La produzione combinata presuppone la possibilità di utilizzare il calore in prossimità del luogo stesso di produzione. In generale, infatti, trasmettere il calore a grande distanza non è tecnicamente realizzabile, a causa soprattutto dell’ elevata dissipazione che si avrebbe durante la trasmissione. Per questo motivo, gli impianti di cogenerazione sorgono di solito in prossimità di utilizzatori termici. Se il calore viene prodotto a temperatura relativamente bassa, si tratterà di impieghi di tipo civile, come il riscaldamento di ambienti o il teleriscaldamento urbano; il fluido vettore è quasi sempre acqua. Se il calore prodotto è più “pregiato” (temperatura e pressione elevate), sarà utilizzato, sotto forma di vapore, in lavorazioni industriali. Non mancano situazioni miste, in cui si ha produzione contemporanea di calore a vari livelli di temperatura, anche molto diversi. In tali casi, di solito, vi è un unico luogo di utilizzo (ad esempio, uno stabilimento industriale), dove il vapore pregiato viene destinato alle lavorazioni, e quello a bassa temperatura al riscaldamento degli ambienti produttivi. In alcuni casi, l’utilizzatore termico produce, a sua volta, gas con un contenuto energetico significativo, i quali sono ceduti all’impianto di cogenerazione, per essere utilizzati come combustibili. Ciò accade, ad esempio, negli impianti petrolchimici o siderurgici e nelle raffinerie.
Alcune tipologie degli impianti di cogenerazione
Nella sua forma più semplice un impianto di produzione combinata comprende almeno un motore primo (turbina a vapore, turbina a gas, oppure motore a combustione interna), e un generatore elettrico. Nel caso, ad esempio, di una turbina a vapore, un combustibile primario, bruciando in una caldaia, cede energia termica all’acqua, trasformandola in vapore. Una parte di tale energia è trasferita dal vapore al motore primo che, trascinando l’alternatore, la trasforma in energia elettrica. Un’altra parte è invece utilizzata direttamente come energia termica, e può essere destinata, come già visto, a vari impieghi civili o industriali. Infine, la parte rimanente, nella forma di calore residuo non più utilizzabile, è dispersa nell’ambiente.
Il prelievo di energia termica utile dal fluido di processo può avvenire in vari modi.
Nel caso di impianti con turbine:
- a gas o con motori a combustione interna, si impiega solitamente uno scambiatore che recupera il calore dai fumi esausti prima di scaricarli nell’atmosfera;
- a vapore, le soluzioni più diffuse per il prelievo di calore sono le seguenti:
a) turbine a contropressione: subito dopo l’espansione in turbina il vapore è inviato all’utilizzatore termico, al quale cede parte dell’energia (entalpia) che ancora possiede.
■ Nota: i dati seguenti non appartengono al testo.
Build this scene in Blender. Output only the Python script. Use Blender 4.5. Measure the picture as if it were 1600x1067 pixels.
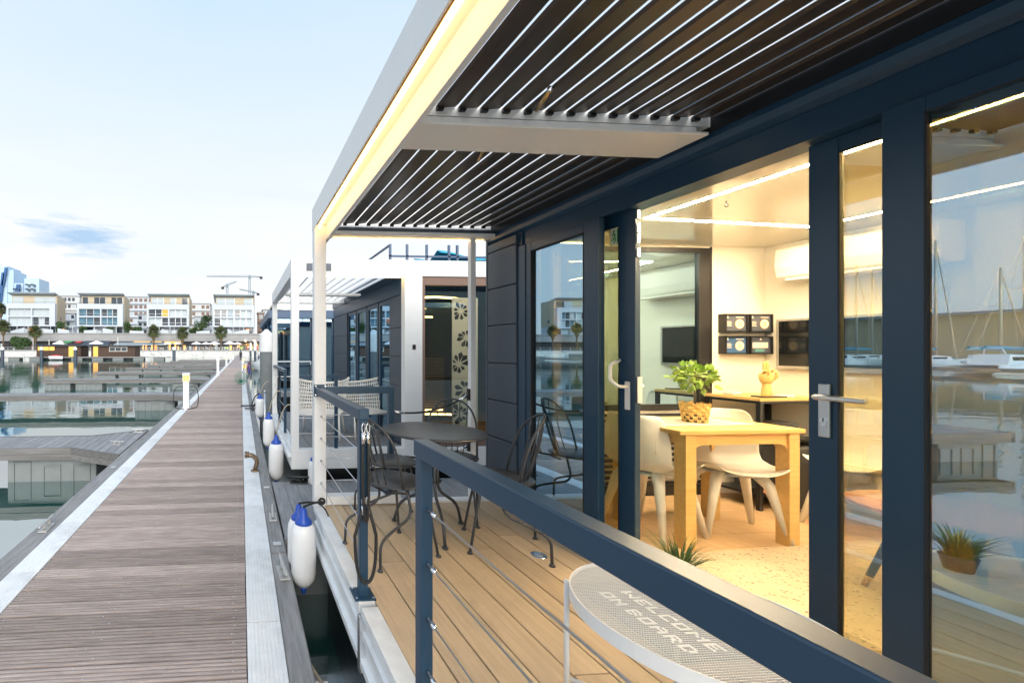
import bpy, bmesh, math, random
from mathutils import Vector, Matrix
R = math.radians
rnd = random.Random(7)
scn = bpy.context.scene
col = scn.collection
for o in list(bpy.data.objects): bpy.data.objects.remove(o)

# ------------------------------------------------------------------ camera
cam_d = bpy.data.cameras.new('camera')
cam_d.sensor_width = 36.0
cam_d.lens = 14.4
cam_d.shift_x = (800 - 422) / 1600
cam_d.shift_y = (548 - 533.5) / 1600
cam_d.clip_start = 0.02
cam_d.clip_end = 3000
cam = bpy.data.objects.new('camera', cam_d)
cam.location = (0, 0, 1.68)
cam.rotation_euler = (R(90), 0, -math.atan(45 / 640))
col.objects.link(cam)
scn.camera = cam

# ------------------------------------------------------------------ sky
SUN_EL, SUN_AZ = 27, 172      # azimuth clockwise from +Y
w = bpy.data.worlds.new('World'); scn.world = w; w.use_nodes = True
nt = w.node_tree; nt.nodes.clear()
def N(t, **k):
    n = nt.nodes.new(t)
    for a, b in k.items(): setattr(n, a, b)
    return n
L = nt.links.new
out = N('ShaderNodeOutputWorld'); bg = N('ShaderNodeBackground'); L(bg.outputs[0], out.inputs[0])
tc = N('ShaderNodeTexCoord'); sep = N('ShaderNodeSeparateXYZ'); L(tc.outputs['Generated'], sep.inputs[0])
ramp = N('ShaderNodeValToRGB'); L(sep.outputs['Z'], ramp.inputs[0])
cr = ramp.color_ramp
cr.elements[0].position = 0.0; cr.elements[0].color = (.90, .88, .82, 1)
cr.elements[1].position = 1.0; cr.elements[1].color = (.36, .58, .92, 1)
for p, c in ((.06, (.95, .94, .92)), (.18, (.93, .94, .955)), (.30, (.89, .93, .965)), (.48, (.76, .86, .97)), (.66, (.57, .76, .955))):
    e = cr.elements.new(p); e.color = (*c, 1)
# thin high cloud: noise on the sky plane
mx = N('ShaderNodeVectorMath', operation='MULTIPLY'); L(tc.outputs['Generated'], mx.inputs[0]); mx.inputs[1].default_value = (1.3, 1.3, 5.5)
no = N('ShaderNodeTexNoise'); L(mx.outputs[0], no.inputs['Vector']); no.inputs['Scale'].default_value = 1.5; no.inputs['Detail'].default_value = 7; no.inputs['Roughness'].default_value = .55; no.inputs['Distortion'].default_value = .6
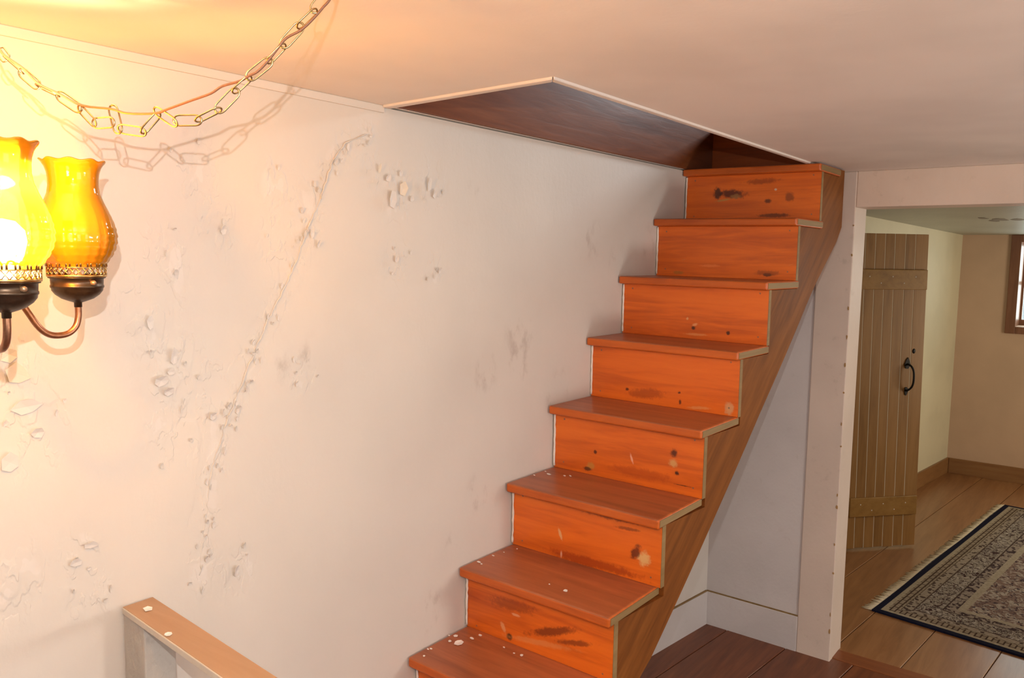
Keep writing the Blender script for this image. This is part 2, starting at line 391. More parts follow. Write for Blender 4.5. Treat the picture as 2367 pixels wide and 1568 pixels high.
# ------------------------------------------------------------------ structure: ceiling, stair opening, attic above
HXL0, HXL1, HYF0, HYF1 = .932, .951, .6573, .6735   # opening: left edge, front edge
b = MB()
b.uprism([(XL-.05, YB-.05), (XP2, YB-.05), (XP2, HYF1), (HXL0, HYF0), (XL-.05, HYF0)], ZC, ZA-.002)
b.uprism([(XL-.05, HYF0), (HXL0, HYF0), (HXL1, 1.0), (HXL1, 1.09), (XL-.05, 1.09)], ZC, ZA-.002)
b.uprism([(HXL1, 1.0), (XP2, 1.0), (XP2, 1.09), (HXL1, 1.09)], ZC, ZA-.002)
b.uprism([(2.232, HYF1), (XP2, HYF1), (XP2, 1.0), (2.232, 1.0)], ZC+.004, ZA-.002)
ceil = struct(b.build('ceiling', m_ceil))
# plaster bead round the opening
struct(MB().uprism([(HXL0-.014, HYF0-.010), (HXL0+.001, HYF0), (HXL1+.001, .999), (HXL1-.016, .999)], ZC-.004, ZC+.01).build('trim_1', m_bead, bevel=.003))
struct(MB().uprism([(HXL0-.014, HYF0-.012), (2.316, HYF1-.012), (2.316, HYF1), (HXL0, HYF0)], ZC-.004, ZC+.01).build('trim_2', m_bead, bevel=.003))
# boarding lining the wall side of the opening, one wide board
ln = MB().ubox((HXL1, .992, ZC+.0005), (2.2145, 1.001, ZA)).build('trim_3', m_lining, bevel=.002); struct(ln)
# attic: floor boards, gable with its window, roof slopes
ab = struct(MB().ubox((XL, YB, ZA), (XP2+1.4, HYF0-.003, ZA+.012)).build('floor', m_lining))
struct(MB().ubox((2.2325, HYF0-.003, ZA), (XP2+1.4, 1.75, ZA+.012)).build('floor', m_lining))
struct(MB().ubox((HXL1, 1.004, ZA), (2.2325, 1.75, ZA+.012)).build('floor', m_lining))
b = MB(); b.prism([U(XL, 1.75, ZA), U(XP2+1.5, 1.75, ZA), U(XP2+1.5, .1, 1.75), U(XL, .1, 1.75)], [U(XL, 1.80, ZA), U(XP2+1.5, 1.80, ZA), U(XP2+1.5, .1, 1.82), U(XL, .1, 1.82)])
b.prism([U(XL, YB, ZA), U(XP2+1.5, YB, ZA), U(XP2+1.5, .1, 1.75), U(XL, .1, 1.75)], [U(XL, YB-.05, ZA), U(XP2+1.5, YB-.05, ZA), U(XP2+1.5, .1, 1.82), U(XL, .1, 1.82)])
struct(b.build('ceiling', m_lining))
b = MB(); gx0, gx1 = XP2+1.4, XP2+1.46
b.uprism([(gx0, YB), (gx1, YB), (gx1, .1), (gx0, .1)], ZA, 1.75); b.uprism([(gx0, .8), (gx1, .8), (gx1, 1.75), (gx0, 1.75)], ZA, 1.75)
b.uprism([(gx0, .1), (gx1, .1), (gx1, .8), (gx0, .8)], ZA, .75); b.uprism([(gx0, .1), (gx1, .1), (gx1, .8), (gx0, .8)], 1.35, 1.75)
struct(b.build('wall_attic_gable', m_lining))
struct(MB().ubox((XL-.06, YB, ZA), (XL-.01, 1.75, 1.75)).build('wall_attic_end', m_lining))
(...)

Il funzionamento può essere in ciclo chiuso, con ritorno alla caldaia del vapore condensato dall’utilizzatore, o in ciclo aperto.
b) turbine a condensazione con spillamento: il calore è prelevato estraendo una certa portata di vapore (spillamento) in un punto opportuno del ciclo termodinamico per inviarla all’utenza termica. La portata rimanente, dopo l’espansione in turbina, è condensata e il calore di condensazione è di norma dissipato.